Foi publicado no dia 28 de agosto, em Diário da República, o Decreto-Lei nº123/2019 que introduz alterações ao Estatuto do Bolseiro de Investigação (EBI). Os trabalhadores científicos com vínculo de bolsa e a sua associação mais representativa, a ABIC (Associação dos Bolseiros de Investigação Científica) não foram consultados em nenhum momento deste processo e, por isso, é com naturalidade que tanto nós como inúmeros bolseiros se têm confrontado com inúmeras dúvidas. Mais uma vez, uma alteração fundamental culmina num processo estranhamente embrulhado no período pré-eleitoral e de Verão e não envolve a necessária “consulta pública” .
Um primeiro ponto é que a atribuição de bolsas passa agora a estar mais limitada, nomeadamente a “trabalhos de iniciação à investigação” e “associados à obtenção de graus… e diplomas” e a “doutorados cujo grau académico tenha sido obtido há menos de três anos”. Esta é uma versão limitada do que o MCTES, a determinada altura, afirmou pretender e abre assim a porta a modalidades que estão ainda por esclarecer o que significam e que abrangência têm. Três exemplos:
- A expressão “trabalhos de iniciação à investigação” é pouco esclarecedora e no passado expressões vagas abriram sempre caminho à utilização abusiva das bolsas.

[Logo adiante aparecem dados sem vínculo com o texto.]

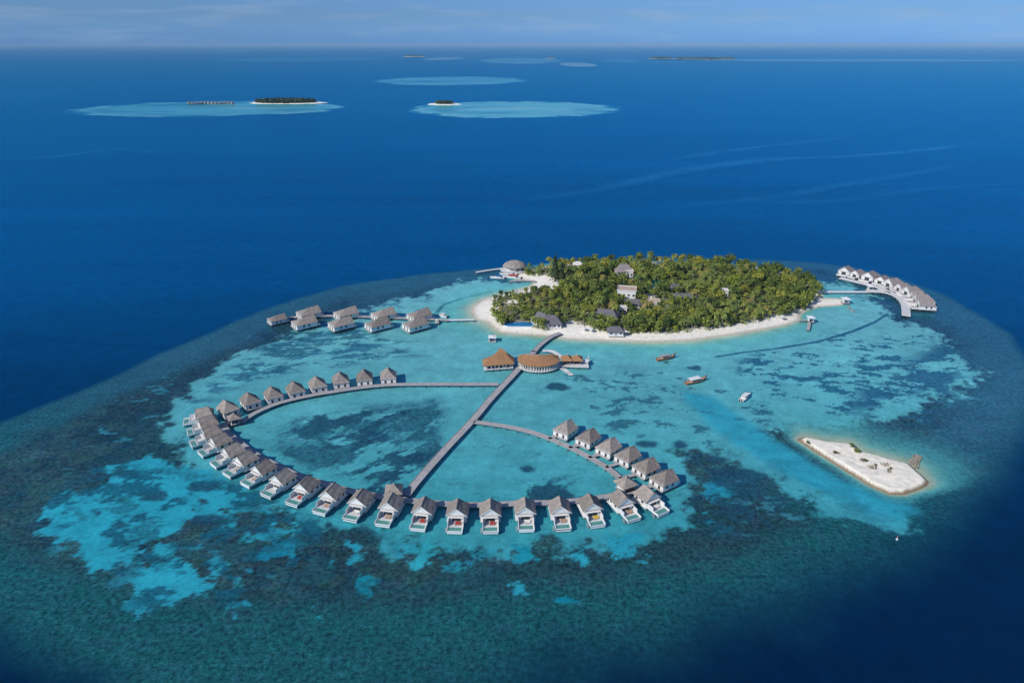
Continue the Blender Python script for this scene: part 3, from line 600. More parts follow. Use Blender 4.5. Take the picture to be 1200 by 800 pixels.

- A introdução da expressão “diplomas” pode vir a ser usada de forma perversa e obrigar trabalhadores que hoje desempenham funções nos centros de investigação a inscreverem-se obrigatoriamente num qualquer curso/diploma sem que isso corresponda necessariamente a uma vontade sua ou a qualquer acréscimo de utilidade na prestação do seu trabalho.
- Um doutorado não poderá desenvolver, em nenhuma circunstância, trabalhos de pós-doutoramento na instituição onde obteve o Doutoramento. Esta proibição coloca do lado do trabalhador o risco de ficar desempregado e de estar limitado ao local onde vai trabalhar no futuro e acrescenta dificuldades à vida de muitos colegas.
Um segundo ponto é que qualquer limitação à atribuição de bolsas tem que ser acompanhada por um mecanismo efectivo de contratação dos trabalhadores científicos pois caso contrário implicará a exclusão de muitos bolseiros integrados há anos em equipas de investigação. Incompreensivelmente, sobre isto nada se sabe. Isto é mais grave quando a recente integração de doutorados por contratos apenas afectou uma pequena parte dos trabalhadores científicos. Como ficam aqueles sem doutoramento e que são fundamentais para os centros de investigação no dia-a-dia? Como ficam aqueles que com doutoramento ficaram de fora da norma transitória do DL57? Como ficam aqueles que acabaram agora os seus Doutoramentos? Todos estes trabalhadores bolseiros são, sem exceção, fundamentais para o Sistema Científico e Tecnológico Nacional: que resposta tem o Governo para eles? Estas alterações têm lançado o pânico entre colegas e centros de investigação e o Governo tem de ter uma resposta cabal.
A ABIC reitera que qualquer alteração ao EBI, em geral, vem sempre acompanhada de efeitos complementares preocupantes porque o problema de fundo continua sem ser tratado. Os trabalhadores científicos estão sujeitos a um enquadramento que faz com que as bolsas se substituam aos contratos de trabalho que eram seus por direito. As nossas reivindicações são de longa data bem conhecidas e claras. No entanto, o Governo e o MCTES não nos ouviu e lança um diploma que aumenta a incerteza e a dúvida. Mais uma vez, os trabalhadores científicos não são tratados com o respeito que merecem.
Com vista a obter esclarecimentos, a ABIC irá solicitar uma reunião com caráter de urgência ao MCTES, mas informa desde já que rejeitará alterações que sendo aplicadas cegamente e à força excluam e impliquem maiores retrocessos ou ainda ponham em risco o trabalho de colegas que há anos são fundamentais e necessários nos seus centros de investigação e no Sistema Científico e Tecnológico Nacional.